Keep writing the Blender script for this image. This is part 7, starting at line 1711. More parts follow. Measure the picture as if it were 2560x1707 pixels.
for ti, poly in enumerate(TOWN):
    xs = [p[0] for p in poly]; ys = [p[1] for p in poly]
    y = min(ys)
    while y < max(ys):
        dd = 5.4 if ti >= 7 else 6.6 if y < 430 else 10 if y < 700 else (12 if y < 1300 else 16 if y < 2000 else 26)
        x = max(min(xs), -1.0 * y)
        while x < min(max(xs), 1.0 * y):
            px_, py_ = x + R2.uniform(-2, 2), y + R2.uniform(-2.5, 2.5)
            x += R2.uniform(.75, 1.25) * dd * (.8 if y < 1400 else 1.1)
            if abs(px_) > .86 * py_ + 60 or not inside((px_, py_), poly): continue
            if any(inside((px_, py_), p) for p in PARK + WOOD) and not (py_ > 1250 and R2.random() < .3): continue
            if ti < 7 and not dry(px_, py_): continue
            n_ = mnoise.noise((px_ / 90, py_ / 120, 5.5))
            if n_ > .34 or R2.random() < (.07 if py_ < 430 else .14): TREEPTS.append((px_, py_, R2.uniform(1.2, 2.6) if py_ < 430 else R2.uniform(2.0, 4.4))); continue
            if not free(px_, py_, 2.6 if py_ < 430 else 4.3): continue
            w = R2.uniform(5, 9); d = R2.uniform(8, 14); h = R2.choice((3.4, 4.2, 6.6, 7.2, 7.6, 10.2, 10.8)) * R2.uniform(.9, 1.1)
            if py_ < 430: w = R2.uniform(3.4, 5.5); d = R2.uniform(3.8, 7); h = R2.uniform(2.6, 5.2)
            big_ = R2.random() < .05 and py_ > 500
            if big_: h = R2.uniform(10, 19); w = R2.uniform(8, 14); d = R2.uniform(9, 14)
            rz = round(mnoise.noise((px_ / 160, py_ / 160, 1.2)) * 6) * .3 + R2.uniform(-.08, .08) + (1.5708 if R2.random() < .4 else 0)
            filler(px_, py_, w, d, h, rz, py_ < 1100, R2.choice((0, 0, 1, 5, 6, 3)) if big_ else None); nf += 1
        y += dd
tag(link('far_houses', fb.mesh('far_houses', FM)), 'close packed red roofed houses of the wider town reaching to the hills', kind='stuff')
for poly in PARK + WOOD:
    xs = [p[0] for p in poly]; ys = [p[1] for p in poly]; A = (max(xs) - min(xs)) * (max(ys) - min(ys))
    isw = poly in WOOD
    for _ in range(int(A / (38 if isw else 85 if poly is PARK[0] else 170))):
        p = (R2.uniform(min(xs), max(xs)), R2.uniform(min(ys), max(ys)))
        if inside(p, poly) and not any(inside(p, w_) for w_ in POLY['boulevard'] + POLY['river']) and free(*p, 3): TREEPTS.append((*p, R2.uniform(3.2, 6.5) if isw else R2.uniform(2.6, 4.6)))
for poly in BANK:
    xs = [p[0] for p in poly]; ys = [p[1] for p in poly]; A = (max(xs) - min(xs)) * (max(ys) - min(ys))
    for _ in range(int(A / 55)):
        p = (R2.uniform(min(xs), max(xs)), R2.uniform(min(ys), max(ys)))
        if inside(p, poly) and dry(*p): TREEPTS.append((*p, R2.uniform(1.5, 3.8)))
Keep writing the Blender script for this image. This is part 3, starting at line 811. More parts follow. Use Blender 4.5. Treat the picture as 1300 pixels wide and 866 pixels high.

________________________

▶ **Your goal**
Of the lines in the listing, how many hold the word "writing"? Nothing but the number is needed.

▶ **The completed task**
2